Virtually all my friends that have fitted diff locks have done so after breaking at least on standard rover diff. I personally blew up 2 in 6 months before I stopped wasting money on rover diffs and got a diff lock. Have not had a diff breakage since.
“Right, dislocation cones don't directly aide traction” AGREE.
“By lifting the suspension by only a couple of inches you can in one move extended the capability of your vehicle enormously!” How? If I put heavier springs on to obtain a lift, how does this improve articulation.
“When you lift a vehicle with a suspension kit what you are actually doing is fitting a system that allows your axles to droop (articulate) to a much lower level than standard, so keeping all wheels in contact with the ground.” As you stated earlier, this does not aide traction. If the springs a dislocated, it will add virtually nothing to stability of the vehicle.
“A body lift is merely to raise the bodywork upwards and in to a fixed position, allowing possibly deeper water and mud to be traversed” Interesting concept if you are worried about getting your feet wet, but I am more worried about water in the motor and this does not rise with a body lift. “at the expense however of your centre of gravity! Yes this will allow much taller and wider tyres to be fitted too, oh and your truck will look very purposeful, however that there gravity is a bugger when it is working against you!!! “ A body lift raises you centre of gravity less than a spring lift. With a spring lift you are rising the height of the chassis, motor, gearbox, transfer case, etc, etc. A body lift does not raise these items.
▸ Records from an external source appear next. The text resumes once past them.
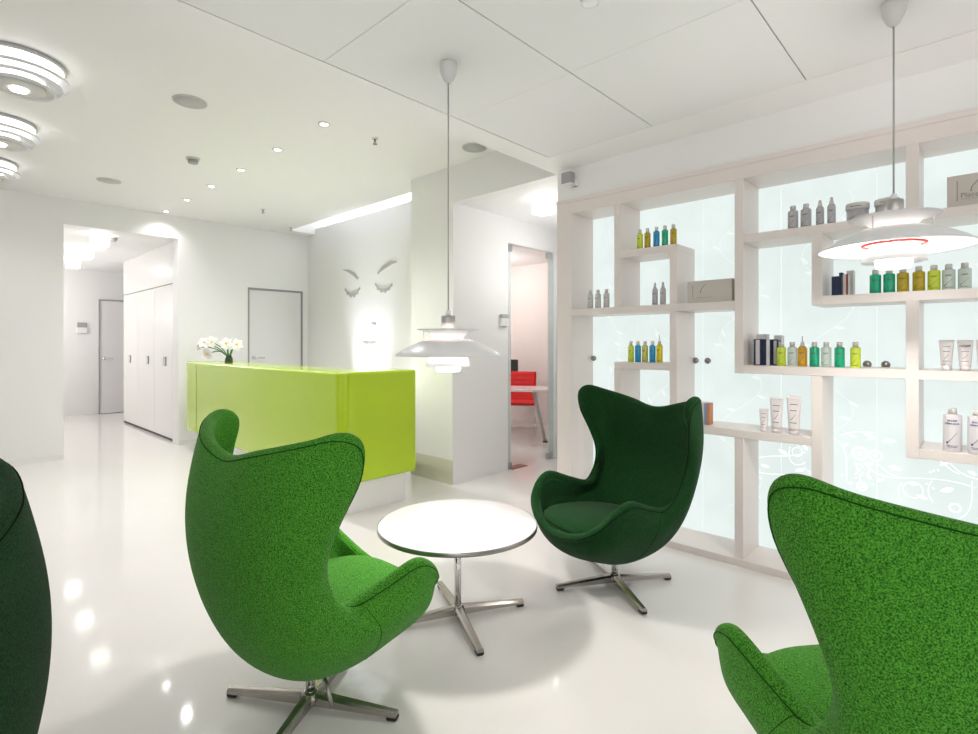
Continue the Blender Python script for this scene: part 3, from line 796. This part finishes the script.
# flowers
fl = thing('flower_arrangement', 'white flowers with green stems in a low dark vase on the lime desk', 'flowers', (2.34, 6.22, 1.086))
MB().lathe([(0, 0), (.040, 0), (.045, .01), (.040, .05), (.028, .075), (.030, .085), (.024, .085), (.022, .07), (.0, .06)], 28).build('vase', M['vase'], fl)
R2 = Vector((sin(ANG), -cos(ANG), 0)); F2 = Vector((cos(ANG), sin(ANG), 0))
def blossom(c, face, r, npet=6):
    z = Vector(face).normalized(); x = z.orthogonal().normalized(); y = z.cross(x)
    Mx = Matrix(((x.x, y.x, z.x, c[0]), (x.y, y.y, z.y, c[1]), (x.z, y.z, z.z, c[2]), (0, 0, 0, 1)))
    pm = MB()
    for k in range(npet):
        a = 2*pi*k/npet; G = []
        for i in range(8):
            t = i/7; w = r*.40*sin(pi*(.12+.85*t))**.9
            row = []
            for j in range(5):
                s = (j/4-.5)*2; rr = r*(.05+.95*t); u = rr; v = s*w; h = r*(.32*t-.42*t*t)+r*.10*s*s
                row.append(Mx @ Vector((u*cos(a)-v*sin(a), u*sin(a)+v*cos(a), h)))
            G.append(row)
        pm.grid(G)
    o = pm.build('blossom', M['petal'], fl)
    s_ = MB(); s_.lathe([(0, -.002), (r*.13, 0), (r*.17, r*.22), (r*.10, r*.30), (0, r*.26)], 12, M=Mx); s_.build('stamen', M['pollen'], o)
for dx, dz, r, face in ((-.275, .225, .062, (-.3, -.5, .4)), (-.19, .235, .058, (-.5, -.7, .2)), (-.235, .105, .062, (-.7, -.3, -.2)), (-.03, .22, .060, (-.6, -.75, .25)), (.09, .205, .060, (-.55, -.8, .2)), (-.33, .19, .05, (-.9, -.1, .2))):
    top = R2*dx+Vector((0, 0, dz)); 
    a = Vector((0, 0, .05)); b = R2*(dx*.25)+Vector((0, 0, .15)); c = top-Vector((0, 0, .02))
    MB().tube(bez(a, b, b.lerp(c, .6)+Vector((0, 0, .04)), c, 12), .006, 8).build('stem', M['stem'], fl)
    blossom(top, face, r*1.22)
for dx, h in ((-.02, .16), (.05, .17)):
    MB().tube([(0, 0, .05), tuple(R2*dx*.5+Vector((0, 0, .11))), tuple(R2*dx+Vector((0, 0, h)))], [.010, .011, .004], 8).build('stem', M['stem'], fl)

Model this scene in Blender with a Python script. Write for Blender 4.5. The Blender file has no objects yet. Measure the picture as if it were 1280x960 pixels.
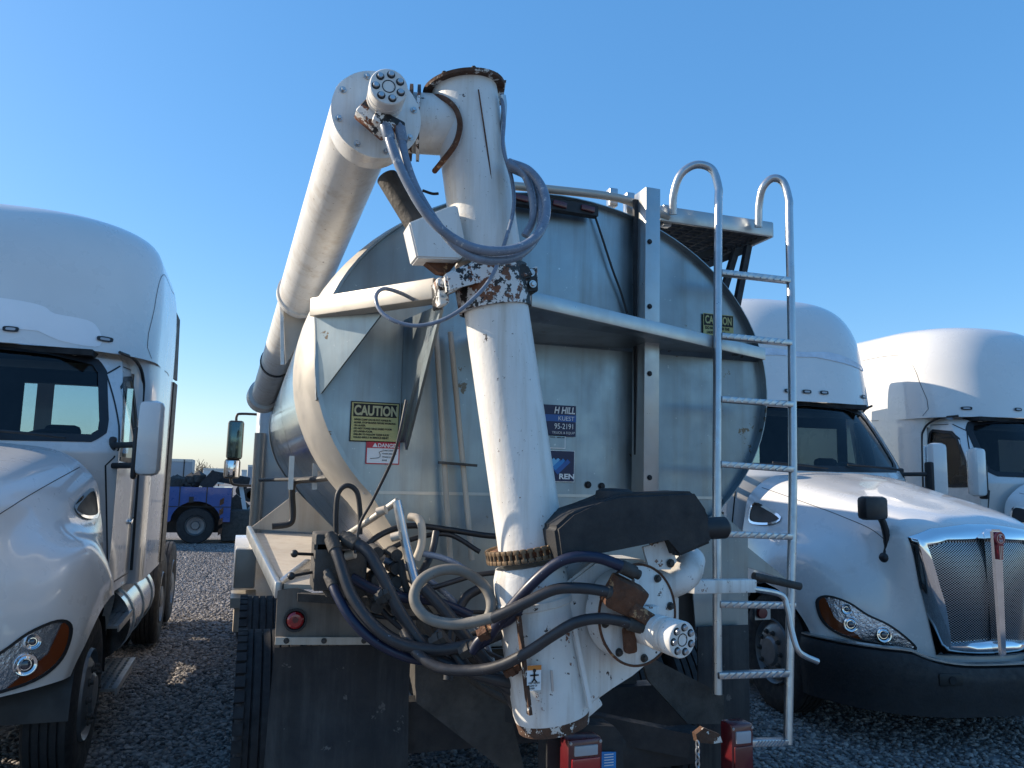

”What you fit to your truck is your choice but IMHO I would go for axle travel, articulation and droop over body lift anyday!” The thing that mostly stops me is ground clearance. Therefore the important thing to me is getting my diffs as far off the ground as possible. This is generally achieved by bigger tyres. The only way to get bigger tyres on a car without limiting your upward movement of you springs is to do a body lift.
“By lowering your bumpstops you are providing a fulcrum point at which the axle can pivot around. As you drive over an axle twister and one wheel comes up and makes contact with the extended bump stop, the force of the vehicle pressing down on the bump stop is transmitted through the axle and down to the now lowered end of the axle. This puts pressure on the lowered wheel and hence also providing traction to it to.” Anyone that knows anything about leverage will state that the small amount of leverage that will occur between the bump stop and the wheel will add very little downward pressure on the opposite wheel
“Have you seen any of these spacers for sale ???” Just make my own. I have them on both rear trailing arms.
“Polybushes do not limit travel and they do not wear out quicker and they certainly do not provide a harsh ride!” Driving on the road is fine, take it off road and they will last a couple of weeks. Have experimented with poly bushes a couple of times. I have two broken shocks and many stuffed bushes to say they don’t work
“Uh not true! if your looking for more axle articulation, you already have a decent set of shocks that are fairly new, one option is to keep them and buy instead a set of lowered shock mounts! or indeed to buy the lowered shock mounts with +3" shocks and get even more travel, however at that point other parts become the limiting factor and then your in to 3 link systems!” Another interesting comment. If you have shocks with an extra 3 inches in open length, you will have an extra 1.5 inches in close length. If you then drop your shock mounts my another inch, your fully closed position will be 2.5 inches lower. So unless you want to break your shock you will have to stop the wheel coming up those 2.5 inches. This limits your articulation unless you move your articulation further away from the chassis. This will involve longer springs that will raise your centre of gravity more than it needs to. If you move your shock mounts up 1.5 inches, you still increase your downward movement by 1.5 inches, but you do not increase you centre of gravity.

I am not saying that a 3 link suspension does not offer advantages, but they are minimal in normal off roading, including competition events. Again the top competition rovers in this area of the world do not run them. Now if they do not see the benefits in them, I doubt whether there is any great benefit to the recreational off roader

”Imagine your many many miles from anywhere and your difflocker dies on you, it could potentially lock up the axle completely, you can't drive anywhere, you can't get in contact with anyone how do you fix it?” Relatively simply, you remove the prop shaft to the affected diff, pull the axles and drive it home in 2 wheel drive. But I have seen many more standard diffs blow up than diff locks. So the chances a greatly enhanced without a locker.